▸ **Stored data**
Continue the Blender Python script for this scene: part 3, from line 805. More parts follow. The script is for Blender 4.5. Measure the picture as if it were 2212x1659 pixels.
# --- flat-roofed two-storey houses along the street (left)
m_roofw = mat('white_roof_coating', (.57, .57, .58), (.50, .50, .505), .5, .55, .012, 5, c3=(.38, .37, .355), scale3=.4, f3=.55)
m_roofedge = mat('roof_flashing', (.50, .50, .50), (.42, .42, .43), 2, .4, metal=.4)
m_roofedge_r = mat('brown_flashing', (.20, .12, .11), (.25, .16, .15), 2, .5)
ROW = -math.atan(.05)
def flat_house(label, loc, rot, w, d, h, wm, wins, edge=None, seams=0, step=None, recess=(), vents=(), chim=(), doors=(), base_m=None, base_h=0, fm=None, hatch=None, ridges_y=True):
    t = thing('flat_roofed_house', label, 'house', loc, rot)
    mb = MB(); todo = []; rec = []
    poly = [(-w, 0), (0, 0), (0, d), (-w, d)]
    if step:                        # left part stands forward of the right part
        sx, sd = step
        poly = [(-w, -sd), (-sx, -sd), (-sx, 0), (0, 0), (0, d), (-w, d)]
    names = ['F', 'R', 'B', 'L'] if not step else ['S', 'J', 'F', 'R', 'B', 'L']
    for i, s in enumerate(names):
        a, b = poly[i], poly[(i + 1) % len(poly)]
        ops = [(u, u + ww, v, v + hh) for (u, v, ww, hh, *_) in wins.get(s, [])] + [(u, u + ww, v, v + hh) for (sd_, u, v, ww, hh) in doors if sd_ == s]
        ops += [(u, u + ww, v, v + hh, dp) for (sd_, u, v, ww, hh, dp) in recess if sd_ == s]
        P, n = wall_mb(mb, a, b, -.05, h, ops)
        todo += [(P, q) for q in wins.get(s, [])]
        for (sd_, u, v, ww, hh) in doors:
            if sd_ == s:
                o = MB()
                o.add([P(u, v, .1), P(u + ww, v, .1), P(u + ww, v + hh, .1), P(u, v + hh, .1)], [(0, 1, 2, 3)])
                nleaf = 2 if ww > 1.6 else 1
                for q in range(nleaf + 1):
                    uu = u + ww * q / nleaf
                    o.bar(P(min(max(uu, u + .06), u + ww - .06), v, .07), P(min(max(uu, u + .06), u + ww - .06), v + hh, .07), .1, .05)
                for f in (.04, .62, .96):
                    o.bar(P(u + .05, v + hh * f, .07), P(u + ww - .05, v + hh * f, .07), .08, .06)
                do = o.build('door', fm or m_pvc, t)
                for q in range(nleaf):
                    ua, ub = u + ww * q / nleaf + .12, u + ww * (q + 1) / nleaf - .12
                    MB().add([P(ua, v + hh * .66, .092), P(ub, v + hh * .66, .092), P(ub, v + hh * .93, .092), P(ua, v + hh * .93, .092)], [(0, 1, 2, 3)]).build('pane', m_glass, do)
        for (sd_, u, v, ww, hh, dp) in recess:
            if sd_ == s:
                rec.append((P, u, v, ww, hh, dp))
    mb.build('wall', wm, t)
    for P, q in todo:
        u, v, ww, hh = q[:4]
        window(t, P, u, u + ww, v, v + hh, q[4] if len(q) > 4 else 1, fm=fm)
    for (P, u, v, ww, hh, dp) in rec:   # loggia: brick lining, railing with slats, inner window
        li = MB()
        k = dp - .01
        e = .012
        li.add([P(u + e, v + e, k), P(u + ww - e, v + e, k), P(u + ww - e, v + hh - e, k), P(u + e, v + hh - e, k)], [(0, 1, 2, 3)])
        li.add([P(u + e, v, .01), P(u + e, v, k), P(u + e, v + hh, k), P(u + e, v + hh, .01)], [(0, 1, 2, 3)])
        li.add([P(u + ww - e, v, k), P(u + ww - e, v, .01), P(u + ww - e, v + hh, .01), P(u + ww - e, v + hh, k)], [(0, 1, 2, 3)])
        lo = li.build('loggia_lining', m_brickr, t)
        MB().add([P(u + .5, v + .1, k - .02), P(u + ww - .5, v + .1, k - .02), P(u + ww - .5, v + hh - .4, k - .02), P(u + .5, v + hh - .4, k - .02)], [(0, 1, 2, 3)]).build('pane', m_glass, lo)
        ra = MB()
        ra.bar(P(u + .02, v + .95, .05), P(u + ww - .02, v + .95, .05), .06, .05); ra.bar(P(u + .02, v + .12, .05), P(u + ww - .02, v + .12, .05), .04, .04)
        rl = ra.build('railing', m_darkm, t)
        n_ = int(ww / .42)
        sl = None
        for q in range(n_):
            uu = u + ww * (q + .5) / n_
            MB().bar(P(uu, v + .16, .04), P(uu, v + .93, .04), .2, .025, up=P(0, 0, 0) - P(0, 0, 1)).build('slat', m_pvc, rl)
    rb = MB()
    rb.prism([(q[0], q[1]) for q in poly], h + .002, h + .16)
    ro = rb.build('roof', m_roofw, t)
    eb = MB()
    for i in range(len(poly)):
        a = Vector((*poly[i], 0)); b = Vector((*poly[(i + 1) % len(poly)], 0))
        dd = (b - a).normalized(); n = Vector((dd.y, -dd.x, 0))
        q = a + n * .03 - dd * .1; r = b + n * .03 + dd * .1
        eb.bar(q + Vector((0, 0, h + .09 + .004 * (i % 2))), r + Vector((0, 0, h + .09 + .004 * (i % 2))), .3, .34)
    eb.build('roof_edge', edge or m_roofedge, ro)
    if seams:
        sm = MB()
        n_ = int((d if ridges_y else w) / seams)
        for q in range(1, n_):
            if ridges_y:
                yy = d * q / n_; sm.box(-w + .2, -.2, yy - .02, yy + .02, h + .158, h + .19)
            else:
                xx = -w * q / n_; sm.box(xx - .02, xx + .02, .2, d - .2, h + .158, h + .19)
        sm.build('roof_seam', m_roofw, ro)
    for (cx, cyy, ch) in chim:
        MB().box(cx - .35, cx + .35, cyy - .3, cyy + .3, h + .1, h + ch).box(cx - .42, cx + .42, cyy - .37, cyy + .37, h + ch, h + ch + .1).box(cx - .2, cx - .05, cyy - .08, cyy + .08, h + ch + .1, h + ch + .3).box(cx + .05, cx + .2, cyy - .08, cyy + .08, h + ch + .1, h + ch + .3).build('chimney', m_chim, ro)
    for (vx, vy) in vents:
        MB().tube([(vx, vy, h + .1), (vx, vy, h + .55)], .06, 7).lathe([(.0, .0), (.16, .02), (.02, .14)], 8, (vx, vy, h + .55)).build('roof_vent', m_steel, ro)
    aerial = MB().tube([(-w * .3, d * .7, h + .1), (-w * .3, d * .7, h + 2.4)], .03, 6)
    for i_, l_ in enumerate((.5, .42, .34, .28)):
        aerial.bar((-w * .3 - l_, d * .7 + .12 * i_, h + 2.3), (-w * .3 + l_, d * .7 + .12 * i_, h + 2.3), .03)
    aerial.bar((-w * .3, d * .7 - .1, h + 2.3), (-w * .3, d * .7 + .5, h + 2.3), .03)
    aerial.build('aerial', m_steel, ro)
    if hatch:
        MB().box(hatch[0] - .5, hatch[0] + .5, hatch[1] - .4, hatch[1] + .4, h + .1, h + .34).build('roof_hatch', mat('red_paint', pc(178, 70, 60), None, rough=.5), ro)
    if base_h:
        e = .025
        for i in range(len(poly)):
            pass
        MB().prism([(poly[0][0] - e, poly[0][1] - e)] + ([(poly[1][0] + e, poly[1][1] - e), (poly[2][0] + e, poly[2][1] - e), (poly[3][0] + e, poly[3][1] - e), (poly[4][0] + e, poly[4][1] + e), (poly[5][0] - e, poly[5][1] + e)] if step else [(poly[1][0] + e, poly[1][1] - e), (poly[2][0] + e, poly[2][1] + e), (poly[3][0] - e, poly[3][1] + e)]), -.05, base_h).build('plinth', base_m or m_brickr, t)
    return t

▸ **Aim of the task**
Transcribe all of the material exactly. Omit nothing.

▸ **Result for this task**
Continue the Blender Python script for this scene: part 3, from line 805. More parts follow. The script is for Blender 4.5. Measure the picture as if it were 2212x1659 pixels.
# --- flat-roofed two-storey houses along the street (left)
m_roofw = mat('white_roof_coating', (.57, .57, .58), (.50, .50, .505), .5, .55, .012, 5, c3=(.38, .37, .355), scale3=.4, f3=.55)
m_roofedge = mat('roof_flashing', (.50, .50, .50), (.42, .42, .43), 2, .4, metal=.4)
m_roofedge_r = mat('brown_flashing', (.20, .12, .11), (.25, .16, .15), 2, .5)
ROW = -math.atan(.05)
def flat_house(label, loc, rot, w, d, h, wm, wins, edge=None, seams=0, step=None, recess=(), vents=(), chim=(), doors=(), base_m=None, base_h=0, fm=None, hatch=None, ridges_y=True):
    t = thing('flat_roofed_house', label, 'house', loc, rot)
    mb = MB(); todo = []; rec = []
    poly = [(-w, 0), (0, 0), (0, d), (-w, d)]
    if step:                        # left part stands forward of the right part
        sx, sd = step
        poly = [(-w, -sd), (-sx, -sd), (-sx, 0), (0, 0), (0, d), (-w, d)]
    names = ['F', 'R', 'B', 'L'] if not step else ['S', 'J', 'F', 'R', 'B', 'L']
    for i, s in enumerate(names):
        a, b = poly[i], poly[(i + 1) % len(poly)]
        ops = [(u, u + ww, v, v + hh) for (u, v, ww, hh, *_) in wins.get(s, [])] + [(u, u + ww, v, v + hh) for (sd_, u, v, ww, hh) in doors if sd_ == s]
        ops += [(u, u + ww, v, v + hh, dp) for (sd_, u, v, ww, hh, dp) in recess if sd_ == s]
        P, n = wall_mb(mb, a, b, -.05, h, ops)
        todo += [(P, q) for q in wins.get(s, [])]
        for (sd_, u, v, ww, hh) in doors:
            if sd_ == s:
                o = MB()
                o.add([P(u, v, .1), P(u + ww, v, .1), P(u + ww, v + hh, .1), P(u, v + hh, .1)], [(0, 1, 2, 3)])
                nleaf = 2 if ww > 1.6 else 1
                for q in range(nleaf + 1):
                    uu = u + ww * q / nleaf
                    o.bar(P(min(max(uu, u + .06), u + ww - .06), v, .07), P(min(max(uu, u + .06), u + ww - .06), v + hh, .07), .1, .05)
                for f in (.04, .62, .96):
                    o.bar(P(u + .05, v + hh * f, .07), P(u + ww - .05, v + hh * f, .07), .08, .06)
                do = o.build('door', fm or m_pvc, t)
                for q in range(nleaf):
                    ua, ub = u + ww * q / nleaf + .12, u + ww * (q + 1) / nleaf - .12
                    MB().add([P(ua, v + hh * .66, .092), P(ub, v + hh * .66, .092), P(ub, v + hh * .93, .092), P(ua, v + hh * .93, .092)], [(0, 1, 2, 3)]).build('pane', m_glass, do)
        for (sd_, u, v, ww, hh, dp) in recess:
            if sd_ == s:
                rec.append((P, u, v, ww, hh, dp))
    mb.build('wall', wm, t)
    for P, q in todo:
        u, v, ww, hh = q[:4]
        window(t, P, u, u + ww, v, v + hh, q[4] if len(q) > 4 else 1, fm=fm)
    for (P, u, v, ww, hh, dp) in rec:   # loggia: brick lining, railing with slats, inner window
        li = MB()
        k = dp - .01
        e = .012
        li.add([P(u + e, v + e, k), P(u + ww - e, v + e, k), P(u + ww - e, v + hh - e, k), P(u + e, v + hh - e, k)], [(0, 1, 2, 3)])
        li.add([P(u + e, v, .01), P(u + e, v, k), P(u + e, v + hh, k), P(u + e, v + hh, .01)], [(0, 1, 2, 3)])
        li.add([P(u + ww - e, v, k), P(u + ww - e, v, .01), P(u + ww - e, v + hh, .01), P(u + ww - e, v + hh, k)], [(0, 1, 2, 3)])
        lo = li.build('loggia_lining', m_brickr, t)
        MB().add([P(u + .5, v + .1, k - .02), P(u + ww - .5, v + .1, k - .02), P(u + ww - .5, v + hh - .4, k - .02), P(u + .5, v + hh - .4, k - .02)], [(0, 1, 2, 3)]).build('pane', m_glass, lo)
        ra = MB()
        ra.bar(P(u + .02, v + .95, .05), P(u + ww - .02, v + .95, .05), .06, .05); ra.bar(P(u + .02, v + .12, .05), P(u + ww - .02, v + .12, .05), .04, .04)
        rl = ra.build('railing', m_darkm, t)
        n_ = int(ww / .42)
        sl = None
        for q in range(n_):
            uu = u + ww * (q + .5) / n_
            MB().bar(P(uu, v + .16, .04), P(uu, v + .93, .04), .2, .025, up=P(0, 0, 0) - P(0, 0, 1)).build('slat', m_pvc, rl)
    rb = MB()
    rb.prism([(q[0], q[1]) for q in poly], h + .002, h + .16)
    ro = rb.build('roof', m_roofw, t)
    eb = MB()
    for i in range(len(poly)):
        a = Vector((*poly[i], 0)); b = Vector((*poly[(i + 1) % len(poly)], 0))
        dd = (b - a).normalized(); n = Vector((dd.y, -dd.x, 0))
        q = a + n * .03 - dd * .1; r = b + n * .03 + dd * .1
        eb.bar(q + Vector((0, 0, h + .09 + .004 * (i % 2))), r + Vector((0, 0, h + .09 + .004 * (i % 2))), .3, .34)
    eb.build('roof_edge', edge or m_roofedge, ro)
    if seams:
        sm = MB()
        n_ = int((d if ridges_y else w) / seams)
        for q in range(1, n_):
            if ridges_y:
                yy = d * q / n_; sm.box(-w + .2, -.2, yy - .02, yy + .02, h + .158, h + .19)
            else:
                xx = -w * q / n_; sm.box(xx - .02, xx + .02, .2, d - .2, h + .158, h + .19)
        sm.build('roof_seam', m_roofw, ro)
    for (cx, cyy, ch) in chim:
        MB().box(cx - .35, cx + .35, cyy - .3, cyy + .3, h + .1, h + ch).box(cx - .42, cx + .42, cyy - .37, cyy + .37, h + ch, h + ch + .1).box(cx - .2, cx - .05, cyy - .08, cyy + .08, h + ch + .1, h + ch + .3).box(cx + .05, cx + .2, cyy - .08, cyy + .08, h + ch + .1, h + ch + .3).build('chimney', m_chim, ro)
    for (vx, vy) in vents:
        MB().tube([(vx, vy, h + .1), (vx, vy, h + .55)], .06, 7).lathe([(.0, .0), (.16, .02), (.02, .14)], 8, (vx, vy, h + .55)).build('roof_vent', m_steel, ro)
    aerial = MB().tube([(-w * .3, d * .7, h + .1), (-w * .3, d * .7, h + 2.4)], .03, 6)
    for i_, l_ in enumerate((.5, .42, .34, .28)):
        aerial.bar((-w * .3 - l_, d * .7 + .12 * i_, h + 2.3), (-w * .3 + l_, d * .7 + .12 * i_, h + 2.3), .03)
    aerial.bar((-w * .3, d * .7 - .1, h + 2.3), (-w * .3, d * .7 + .5, h + 2.3), .03)
    aerial.build('aerial', m_steel, ro)
    if hatch:
        MB().box(hatch[0] - .5, hatch[0] + .5, hatch[1] - .4, hatch[1] + .4, h + .1, h + .34).build('roof_hatch', mat('red_paint', pc(178, 70, 60), None, rough=.5), ro)
    if base_h:
        e = .025
        for i in range(len(poly)):
            pass
        MB().prism([(poly[0][0] - e, poly[0][1] - e)] + ([(poly[1][0] + e, poly[1][1] - e), (poly[2][0] + e, poly[2][1] - e), (poly[3][0] + e, poly[3][1] - e), (poly[4][0] + e, poly[4][1] + e), (poly[5][0] - e, poly[5][1] + e)] if step else [(poly[1][0] + e, poly[1][1] - e), (poly[2][0] + e, poly[2][1] + e), (poly[3][0] - e, poly[3][1] + e)]), -.05, base_h).build('plinth', base_m or m_brickr, t)
    return t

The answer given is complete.